ABUD: The Pakistan Taliban hasn't been totally defeated. They still have a strong presence elsewhere in the country's North-West, including the tribal area of North Waziristan.
Major-General Khan doesn't believe the army will take on the militants in that stronghold just yet. He thinks operations will instead contain militants in the area - and perhaps negotiate, or perhaps launch more strikes later.
Some commentators say Pakistan is finally paying attention to US demands to crack down on the Taliban, as a mutual threat to both countries. They talk about a 'sea-change' in Pakistan-US cooperation, and for evidence point to the arrest of a major Afghan-Taliban leader last week.
But Major-General Khan rejects the idea that the US has a significant role in the new approach.
KHAN: I've read it all over the Western press, that there's a sea change in Pakistan. I don't agree with this. I think what Pakistanis knows about this area, nobody knows, not even the CIA or what have you. So I think we need not go according to the philosophy of the Americans, or the west. We know what we're doing.

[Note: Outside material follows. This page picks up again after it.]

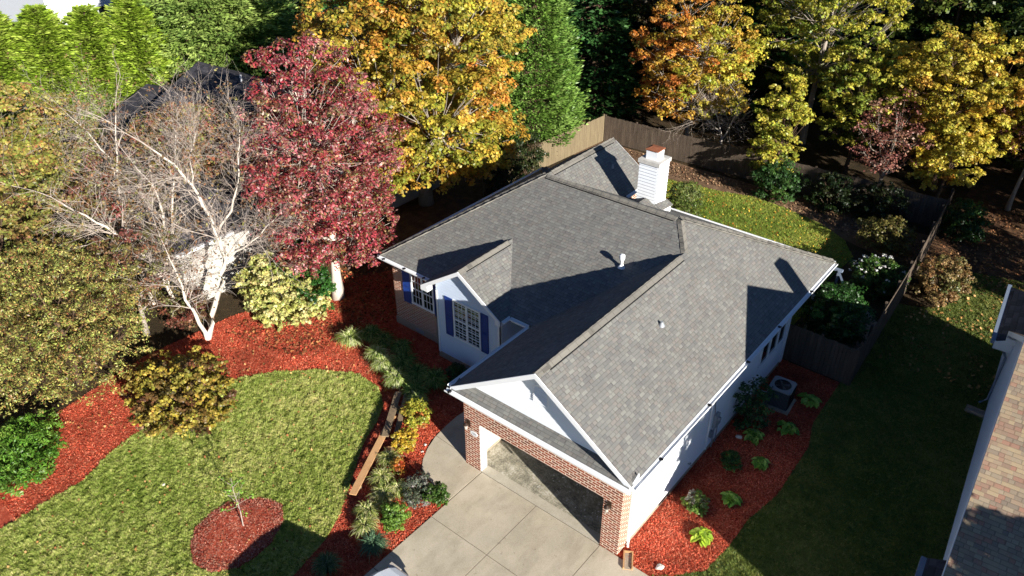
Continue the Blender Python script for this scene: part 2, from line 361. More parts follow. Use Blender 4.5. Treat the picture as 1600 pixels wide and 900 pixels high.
def grass(name,poly,n,label,h=.05,excl=(),box=None,cols=('7a9234','b4c062','e6dc9c'),lean=.6):
    P=scatter(poly,n,excl,box); n=len(P)
    t=np.clip(.45+.11*wob(P,.8)+.08*wob(P,7,3)+.11*wob(P,30,5)+.18*rng.standard_normal(n),0,1)[:,None]
    c0,c1,c2=[np.array(C(c)) for c in cols]
    cc=np.where(t<.5,c0+(c1-c0)*t*2,c1+(c2-c1)*(t*2-1))
    tuft=wob(P,8,1)*.2+wob(P,34,5)*.5
    hh=h*(.7+.6*rng.random(n))*np.clip(1+.9*tuft,.15,3)
    a=rng.uniform(0,2*np.pi,n); w_=.009+.012*rng.random(n)
    ln=rng.standard_normal((n,2))*h*lean+np.stack([wob(P,13,9),wob(P,13,4)],1)*h*.55
    V=np.zeros((n,3,3)); z0=.018
    V[:,0,:2]=P+np.stack([np.cos(a),np.sin(a)],1)*w_[:,None]; V[:,1,:2]=P-np.stack([np.cos(a),np.sin(a)],1)*w_[:,None]
    V[:,0,2]=V[:,1,2]=z0; V[:,2,:2]=P+ln; V[:,2,2]=z0+hh
    return tag(quads(name,V,cc,M['grass'],k=3),label,'grass',kind='stuff')
grass('front_lawn_grass',lawnF,620000,'short green and straw coloured grass covering the front lawn',.05,(circ,),(-17,-14.5,-6.9,1.2))
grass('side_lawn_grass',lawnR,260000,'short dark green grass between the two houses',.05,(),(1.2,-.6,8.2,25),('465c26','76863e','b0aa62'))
grass('back_lawn_grass',lawnB,110000,'short green grass of the fenced back yard behind the house',.05,(),None,('5f7f26','9cb048','cfc868'))
def chips(name,poly,n,label,pal,z=.015,L=(.02,.075),W=(.007,.018),excl=(),box=None,tilt=.45,cat='mulch'):
    P=scatter(poly,n,excl,box); n=len(P); a=rng.uniform(0,2*np.pi,n)
    u=np.stack([np.cos(a),np.sin(a),rng.standard_normal(n)*tilt],1); v=np.stack([-np.sin(a),np.cos(a),rng.standard_normal(n)*tilt],1)
    u*=rng.uniform(*L,n)[:,None]/2; v*=rng.uniform(*W,n)[:,None]/2
    c=np.zeros((n,3)); c[:,:2]=P; c[:,2]=z+rng.uniform(.004,.035,n)
    V=np.stack([c-u-v,c+u-v,c+u+v,c-u+v],1)
    pl=np.array([C(p) for p in pal]); cc=pl[rng.integers(0,len(pl),n)]*(.7+.6*rng.random((n,1)))*np.clip(1+.16*wob(P,1.1,7)+.12*wob(P,4,2),.5,1.5)[:,None]
    return tag(quads(name,V,cc,M['chips']),label,cat,kind='stuff')
red=['c4543c','d2644a','d87658','8a3020','c65840','a64230','cf8066','b45c3e','9a3c2a']
chips('front_mulch_chips',bedF,330000,'shredded red bark mulch in the front beds around the lawn',red,.014,excl=(lawnF,walk),box=(-20.5,-11,-5.45,9))
chips('circle_mulch_chips',circ,16000,'shredded red bark mulch in the round bed of the sapling',['a05040','b86a58','8a3c2e','c08a76','6a2a20','b98670'],.05)
chips('side_mulch_chips',[(.02,0),(1.1,0),(1.6,.35),(2.35,1.2),(2.5,2.6),(2.5,3.8),(2.8,5.4),(2.75,8.2),(2.4,9.5),(2.35,12.4),(.02,12.4)],80000,'shredded red bark mulch along the white side wall',red,.022)
# round mulch bed mound
b=MB(); cxm,cym=-9.75,-6.8
n=len(circ)
rings=[[(cxm+(x-cxm)*f,cym+(y-cym)*f,z) for x,y in circ] for f,z in ((1.0,.021),(.93,.055),(.6,.075))]
for a_,b_ in zip(rings[:-1],rings[1:]):
    for i in range(n): j=(i+1)%n; b.face([a_[j],a_[i],b_[i],b_[j]])
b.face(rings[-1][::-1]); tag(b.build('round_mulch_bed',M['mulch']),kind='structure')
def fallen(name,poly,n,label,pal,z,box=None,size=(.05,.11)):
    return chips(name,poly,n,label,pal,z,size,size,box=box,cat='leaves')
ylw=['c9a23a','d8b84c','b5702e','a98a3c','8c4a2a']
fallen('fallen_lawn_leaves',lawnF,500,'a few tan fallen leaves scattered on the front lawn',['b08a5a','9c7444','8a5a3a'],.06,size=(.04,.07))
fallen('fallen_mulch_leaves',[(-20,-9),(-16.6,-7),(-16.6,-3),(-12.8,1.0),(-9.5,1.2),(-11,4),(-18,4)],1500,'brown and tan fallen leaves scattered on the front mulch',['8a5a3a','a8764a','6a4028','b08a5a'],.045,size=(.04,.08))
fallen('fallen_yard_leaves',lawnB,1900,'yellow fallen leaves on the back yard grass',ylw,.05,size=(.035,.07))
fallen('fallen_side_leaves',[(3,15),(7,15),(7,26),(3,26)],500,'a few tan fallen leaves on the side lawn',['b08a5a','9c7444'],.05)
fallen('fallen_bed_leaves',[(-19.5,9),(-19.5,-1),(-15.5,0),(-14.3,4.5),(-14.3,9)],3500,'brown fallen leaves on the mulch below the red tree',['6a4028','8a5a3a','9c4030','b0764a','5a3a28'],.03)
fallen('forest_litter',[(-14,25.0),(-7.4,25.9),(-3,25.1),(1.8,23.5),(1.8,27),(-18,27)],5000,'brown leaf litter and straw along the back fence',['8a6c54','7a5a44','a08464','6a503c'],.02,size=(.04,.10))
fallen('litter_beyond_fence',[(2.6,22),(14,25),(14,33),(2,33)],5000,'brown leaf litter under the trees beyond the side lawn',['7a5438','8a6042','9a744c','5e4030'],.03,size=(.05,.10))

chips('floor_flecks',[(-3.6,.6),(-.9,.6),(-.9,2.2),(-3.4,3.0)],150,'white paint flecks scattered over the garage floor',['e0ddd4','c8c4ba'],.03,(.02,.07),(.02,.05),tilt=.02,cat='debris')
# ---------------------------------------------------------------- the house
H=3.427; SX=.671; SY=.512
house=empty('house',(0,0,0),'brick and white sided house with grey shingle roof and open garage','house')
def slab(b,poly,t=.09): b.solid(poly,(0,0,-t))
XL,XR,YF,YR,YG=-14.49,.333,4.031,15.293,-.22
GX=-3.093; GZ=H+SX*3.426; GY=YF+(GZ-H)/SY; RZ=6.31; RY=YF+(RZ-H)/SY; BX=XR-(RZ-H)/SX; AX=XL+(RZ-H)/SX
FL=(XL,YF,H);INS=(-6.52,YF,H);GL=(-6.52,YG,H);GR=(XR,YG,H);G0=(GX,YG,GZ);G1=(GX,GY,GZ);Bp=(BX,RY,RZ);Ap=(AX,RY,RZ);RR=(XR,YR,H);RL=(XL,YR,H)
b=MB()
slab(b,[FL,INS,G1,Bp,Ap]); slab(b,[GL,G0,G1,INS]); slab(b,[GR,RR,Bp,G1,G0]); slab(b,[RR,RL,Ap,Bp]); slab(b,[RL,FL,Ap])
# rear wing
WE=4.87; WX=AX+(RZ-WE)/SX; WX2=AX-(RZ-WE)/SX; WY=14.73; e=.006
slab(b,[(AX,RY-.1,RZ+e),(AX,WY,RZ+e),(WX,WY,WE+e),(WX,YR-(WE-H)/SY-.05,WE+e)]); slab(b,[(AX,RY-.1,RZ+e),(AX,WY,RZ+e),(WX2,WY,WE+e),(WX2,YR-(WE-H)/SY-.05,WE+e)])
# bay
BPX=-9.57; BZ=4.80; BHW=2.025; BS=(BZ-H)/BHW; BYF=3.53
BYE=YF+(BZ-H)/SY
slab(b,[(BPX,BYF,BZ+e),(BPX,BYE+.05,BZ+e),(BPX+BHW,YF,H+e),(BPX+BHW,BYF,H+e)]); slab(b,[(BPX,BYF,BZ+e),(BPX,BYE+.05,BZ+e),(BPX-BHW,YF,H+e),(BPX-BHW,BYF,H+e)])
# pent strip over the garage door
slab(b,[(-6.45,-.30,3.36),(.27,-.30,3.36),(.27,.13,3.58),(-6.45,.13,3.58)],.05)
roof=b.build('roof',M['shingle'],house)
fp=lambda x,y:H+SY*(y-YF); rp=lambda x,y:H+SX*(XR-x); lp=lambda x,y:H+SX*(x-XL); bp=lambda x,y:H+SY*(YR-y); gl=lambda x,y:H+SX*(x+6.52)
wr=lambda x,y:RZ-SX*(x-AX); wl=lambda x,y:RZ+SX*(x-AX); br=lambda x,y:BZ-BS*(x-BPX); bl=lambda x,y:BZ+BS*(x-BPX)
def cap(b,p,q,fa,fb,wd=.16,h=.03,hc=.05,t=.025):
    p,q=Vector(p),Vector(q); d=(q-p); d.z=0; d.normalize(); s=Vector((d.y,-d.x,0))
    for sgn,f in ((1,fa),(-1,fb)):
        P=[p+Vector((0,0,hc)),q+Vector((0,0,hc))]
        for r_ in (q,p):
            o=r_+s*sgn*wd; o.z=f(o.x,o.y)+h; P.append(o)
        b.solid(P,(0,0,-t-h))
def caps(b,p,q,fa,fb,wd,h,hc,step=.2):       # overlapping cap shingles
    p,q=Vector(p),Vector(q); L=(q-p).length; n=max(1,int(L/step))
    for i in range(n):
        a=p+(q-p)*(i/n); c=p+(q-p)*((i+1.0)/n); k=.012 if i%2 else 0
        cap(b,a,c,fa,fb,wd,h+k,hc+k)
b=MB()
caps(b,(AX+.1,RY,RZ),(BX-.15,RY,RZ),fp,bp,.16,.028,.042)
b.cut()
caps(b,(GX,YG+.5,GZ),(GX,GY-.35,GZ),rp,gl,.16,.028,.042)
caps(b,(GX,YG,GZ),(GX,YG+.5,GZ),rp,gl,.15,.012,.03)
b.cut()
caps(b,(BPX,BYF+.3,BZ),(BPX,BYE-.3,BZ),br,bl,.14,.028,.04)
caps(b,(BPX,BYF,BZ),(BPX,BYF+.3,BZ),br,bl,.14,.012,.03)
b.cut()
caps(b,(AX,RY+.35,RZ),(AX,WY-.25,RZ),wr,wl,.16,.028,.042); caps(b,(AX,WY-.25,RZ),(AX,WY,RZ),wr,wl,.15,.012,.03)
ridge=b.build('ridge_vent',M['cap'],roof)
b=MB()
caps(b,G1,Bp,rp,fp,.14,.014,.035); b.cut(); caps(b,Bp,RR,bp,rp,.14,.014,.035); b.cut(); caps(b,Ap,FL,fp,lp,.14,.014,.035); b.cut(); caps(b,Ap,RL,lp,bp,.14,.014,.035)
b.build('hip_cap',M['cap'],roof)
b=MB()  # dark shadow-gap edge of the ridge vents
for p,q,f,s in (((AX+.1,RY-.178),(BX-.2,RY-.178),fp,0),((GX+.178,YG+.5),(GX+.178,GY-.35),rp,1),((BPX+.158,BYF+.3),(BPX+.158,BYE-.3),br,1),((AX+.178,RY+.35),(AX+.178,WY-.25),wr,1)):
    P=Vector((*p,f(*p)+.02)); Q=Vector((*q,f(*q)+.02)); b.beam(P,Q,.026,.03); b.cut()
b.build('vent_edge',M['black'],roof)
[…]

ABUD: Pakistan's military had been accused of covertly supporting the Taliban for several years. This was part of complex political strategies, which used the militants in Afghanistan, to guarantee regional influence.
In Pakistani debates, this is called 'strategic depth'. The thinking goes that if another country - whether India, or a Western power - gets too much influence in Afghanistan then the Taliban could help Pakistan weaken that influence. Pakistan and India have already fought three wars, and the West isn't always friendly. So for the military, there's logic to that approach.
But attacks on the Pakistan Taliban have a major impact on their Afghan colleagues, who are fighting Western Coalition troops. So does this mean that Pakistan has abandoned the idea of 'strategic depth'? Ismail Khan doesn't think so.
KHAN: The new definition is we want to have a friendly stable government in Afghanistan. That's why the Pakistan policy has been, the stated policy is, that they want the Americans to involve them in all negotiations with the Taliban and any future dispensation in Afghanistan.
ABUD: There's a long way to go before the current conflict reaches any conclusion. But for Pakistan's Taliban, the rules have changed in a violent and often brutal strategic game.